Iranian President Hassan Rouhani had turned down a meeting with US President Donald Trump during former's visit to New York to attend the United Nations General Assembly in September, Tehran claimed on Sunday.
The Sunday report by the semi-official ILNA news agency quotes ministry spokesman Bahram Ghasemi as saying “an intention was expressed by the American side that was not approved by President Rouhani,” in reference to the alleged meeting request.
The request was made for a meeting a day after Trump made a speech highly critical of Iran, the state-run Fars News Agency claimed.
Trump had lashed out at Iran in remarks to the United Nations on September 19, saying that the "Iranian government masks a corrupt dictatorship behind the false guise of a democracy."

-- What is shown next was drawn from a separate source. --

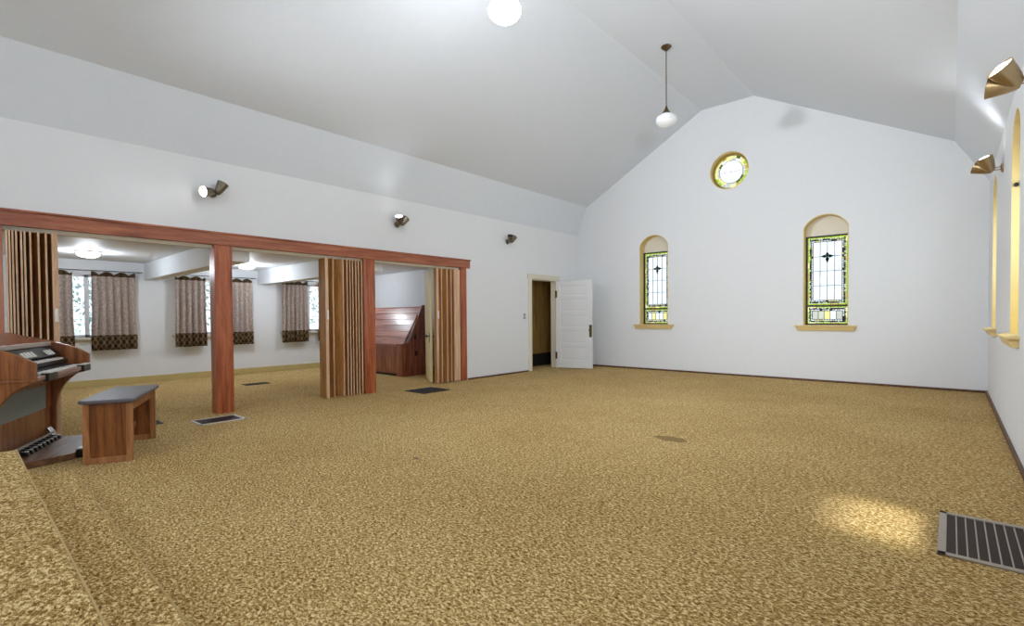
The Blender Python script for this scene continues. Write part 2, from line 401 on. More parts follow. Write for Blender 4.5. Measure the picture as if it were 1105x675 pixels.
# ------------------------------------------------------------------ accordion doors
def accordion(ys, lead, lab, flat=None, sgn=1, back=-.105):
    # ys: room-side fold positions, lead: y of the leading post, sgn: +1 lead is at the low-y end
    t = empty('accordion_door', (XL-.08, ys[len(ys)//2], 0)); tag(t, lab, 'accordion door', 'folded accordion partitions')
    y0 = ys[len(ys)//2]
    seq = [lead]+ys if lead < ys[0] else ys+[lead]
    pts = []; pw = .135
    for i, y in enumerate(seq):
        pts.append((.105, y-y0))
        if i < len(seq)-1:
            d = seq[i+1]-y; dep = sqrt(max(pw*pw-(d/2)**2, .0016)); pts.append((.105-dep, (y+seq[i+1])/2-y0))
    mb = MB()
    mb.strip(pts, .012, .015, 2.095); mb.build('folded_panels', M['oak'], t)
    mb = MB()
    for y in ys: mb.box(.10, .118, y-y0-.007, y-y0+.007, .015, 2.09)
    mb.build('hinge_strips', M['oak_edge'], t)
    mb = MB().box(back, .105, lead-y0-.014, lead-y0+.014, .01, 2.095); lp = mb.build('leading_panel', M['oak'], t, bevel=.003)
    mb = MB().box(.105, .118, lead-y0-.024, lead-y0+.024, .01, 2.095).build('leading_edge', M['oak_edge'], t, bevel=.003)
    mb = MB().box(.118, .14, lead-y0-.016, lead-y0+.016, 1.18, 1.32).build('handle', M['whitepl'], t, bevel=.006); mb['label'] = 'small white pull handle'
    if flat:
        MB().box(.085, .10, flat[0]-y0, flat[1]-y0, .015, 2.09).build('end_panel', M['oak_edge'], t)
    return t
accordion([.372, .392, .415, .44, .475, .50, .54, .60, .655], .72, 'folded oak accordion door behind the organ, at the first jamb', sgn=-1)
accordion([3.79, 3.955, 4.02, 4.07, 4.115, 4.17, 4.215, 4.27], 3.69, 'folded oak accordion door against the middle post')
accordion([5.90, 6.03, 6.13, 6.20], 5.80, 'folded oak accordion door at the far jamb, cream door beside it', flat=(6.22, 6.36), back=.03)

# ------------------------------------------------------------------ annex windows, curtains, rods
def annex_window(i, y0, y1, lab):
    r = empty('window_%d' % (i+1), (AXW, (y0+y1)/2, AZ0)); struct(r, lab, 'window')
    h = (y1-y0)/2; H = AZ1-AZ0
    fr = MB()
    fr.box(-.11, -.06, -h, h, 0, .045).box(-.11, -.06, -h, h, H-.045, H).box(-.11, -.06, -h, -h+.045, 0, H).box(-.11, -.06, h-.045, h, 0, H)
    fr.box(-.11, -.06, -.03, .03, 0, H)
    fr.build('window_frame', M['white'], r)
    MB().box(-.088, -.082, -h+.04, h-.04, .04, H-.04).build('pane', M['pane'], r)
    MB().box(-.06, .075, -h-.07, h+.07, -.04, 0).box(0, .02, -h-.04, h+.04, -.11, -.04).build('window_sill', M['casing'], r, bevel=.004)
    return r
WL = ['side room window nearest the organ, bluish foliage outside', 'side room window behind the freestanding post', 'side room window by the middle accordion door']
for i, (a, b) in enumerate(AWIN): annex_window(i, a, b, WL[i])
def curtain(y0, y1, lab, ph=0., folds=None):
    w = y1-y0; n = 72; k = folds or max(3, round(w/.11)); zt = 1.42
    bm = bmesh.new(); rows = []
    levels = [0, .1, .26, .28, .6, 1.0, 1.3, 1.35, zt]
    for li, z in enumerate(levels):
        row = []
        for j in range(n+1):
            u = j/n; amp = .034 if z < 1.3 else .022
            x = amp*(2*abs(sin(pi*k*u+ph))**.8-1)+.006*sin(2*pi*k*.5*u+1+ph)
            zz = z
            if li == len(levels)-1: zz = zt-.06+.055*abs(cos(pi*k*.5*u+ph))
            row.append(bm.verts.new((x, (u-.5)*w*(1.02 if z < .3 else .97), zz)))
        rows.append(row)
    for a, b in zip(rows, rows[1:]):
        for j in range(n): bm.faces.new([a[j], a[j+1], b[j+1], b[j]])
    me = bpy.data.meshes.new('curtain'); bm.to_mesh(me); bm.free(); me.materials.append(M['curtain'])
    o = bpy.data.objects.new('curtain', me); COL.objects.link(o); o.location = (AXW+.125, (y0+y1)/2, .655)
    for p in me.polygons: p.use_smooth = True
    so = o.modifiers.new('solid', 'SOLIDIFY'); so.thickness = .003
    tag(o, lab, 'curtain', 'brown patterned curtains'); return o
curtain(.86, 1.42, 'narrow visible brown patterned curtain beside the first accordion door', .5)
curtain(1.66, 2.32, 'wide brown patterned curtain with scalloped top, right half of the first window', 0)
curtain(2.93, 3.48, 'brown patterned curtain left of the freestanding post', .8)
curtain(3.95, 4.38, 'brown patterned curtain seen just right of the freestanding post', 1.4)
curtain(5.03, 5.64, 'brown patterned curtain on the left side of the third window', .3)
curtain(5.88, 6.44, 'brown patterned curtain partly hidden by the middle accordion door', 2.)
for y0, y1, lab in ((.75, 2.42, 'thin dark curtain rod over the window nearest the organ'), (2.85, 4.47, 'thin dark curtain rod over the window behind the post'), (4.95, 6.55, 'thin dark curtain rod over the third side room window')):
    r = empty('curtain_rod', (AXW, (y0+y1)/2, 2.085)); tag(r, lab, 'curtain rod', 'dark curtain rods')
    h = (y1-y0)/2
    MB().tube((.125, -h, 0), (.125, h, 0), .007).build('rod', M['lead'], r, smooth=True)
    for s in (-1, 1):
        MB().box(0, .13, s*(h-.05)-.006, s*(h-.05)+.006, -.008, .008).build('bracket', M['lead'], r)
# annex ceiling lights
def annex_light(x, y, lab):
    t = empty('ceiling_light', (x, y, AZ)); tag(t, lab, 'ceiling light', 'side room ceiling lights')
    MB().lathe([(0, 0), (.15, 0), (.16, -.012), (.15, -.02), (0, -.02)], 32).build('base_plate', M['whitepl'], t, smooth=True)
    MB().lathe([(.135, -.03), (.15, -.045), (.13, -.07), (.08, -.09), (0, -.097)], 32).build('glass_bowl', M['annexlit'], t, smooth='full')
    MB().lathe([(.150, -.030), (.166, -.030), (.166, -.042), (.150, -.042), (.150, -.030)], 32).build('trim_ring', M['bronze'], t, smooth=True)
    MB().lathe([(0, -.095), (.012, -.097), (.012, -.11), (0, -.115)], 12).build('finial', M['bronze'], t, smooth=True)
    lamp('ceiling_bulb', 'POINT', (x, y, AZ-.16), 17, (.82, .91, 1), shadow_soft_size=.1)
annex_light(-10.17, 1.45, 'round lit ceiling light in the side room bay nearest the organ')
annex_light(-10.45, 3.90, 'round lit ceiling light seen right of the freestanding post')
annex_light(-10.3, 5.9, 'round ceiling light added to brighten the last side room bay, hidden behind the middle accordion door')  # unseen third light added to brighten the end bay

# ------------------------------------------------------------------ tree outside the annex windows
def tree(x, y, lab):
    t = empty('tree', (x, y, -.4)); tag(t, lab, 'tree', 'trees outside')
    MB().lathe([(0, 0), (.13, 0), (.09, 1.4), (.05, 2.6), (0, 2.7)], 10).build('trunk', M['bark'], t, smooth=True)
    mb = MB(); rnd = random.Random(x*y)
    for k in range(1400):
        u = rnd.uniform(-1, 1); a = rnd.uniform(0, 2*pi); r = rnd.random()**.4*1.15
        c = Vector((r*sqrt(1-u*u)*cos(a), r*sqrt(1-u*u)*sin(a), 2.2+r*u*1.5)); s = rnd.uniform(.04, .09)
        d1 = Vector((rnd.uniform(-1, 1), rnd.uniform(-1, 1), rnd.uniform(-1, 1))).normalized()*s
        d2 = d1.cross(Vector((rnd.uniform(-1, 1), rnd.uniform(-1, 1), 1))).normalized()*s*.5
        vs = [mb.bm.verts.new(c+q) for q in (-d1, d2, d1, -d2)]; mb._f(vs)
    mb.build('foliage', M['leaf'], t)
tree(-15.2, 2.3, 'pale leafy tree outside the side room window nearest the organ')
tree(-15.8, 5.2, 'pale leafy tree outside the side room, farther along')
tree(-16.0, 7.4, 'pale leafy tree outside the third side room window')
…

He had also criticized the Iran nuclear deal, calling it, characteristically, “one of the worst and most one-sided transactions” and “an embarrassment.”

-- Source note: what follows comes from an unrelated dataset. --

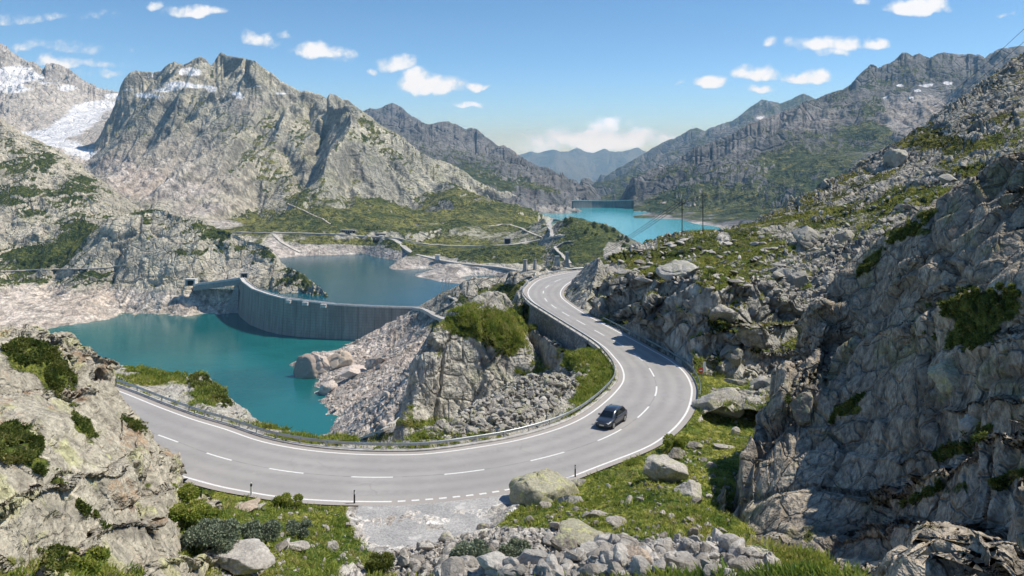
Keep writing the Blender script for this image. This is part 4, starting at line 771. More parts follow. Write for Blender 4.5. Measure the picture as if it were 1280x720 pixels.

"It is time for the entire world to join us in demanding that Iran's government end its pursuit of death and destruction. It is time for the regime to free all Americans and citizens of other nations that they have unjustly detained. Above all, Iran's government must stop supporting terrorists, begin serving its own people, and respect the sovereign rights of its neighbours," Trump had said in his first speech to the UN General Assembly.
Trump has refused to re-certify the 2015 nuclear agreement, which he said Iran had violated multiple times. He has also asked Congress to consider tough new sanctions on Tehran.
In 2013, then US President Barack Obama and Rouhani spoke by telephone, the highest-level contact between the two countries in decades, prompting an outcry from Iranian hardliners.
Since then there has been no such communication between Tehran and Washington, which officially severed diplomatic ties in 1979.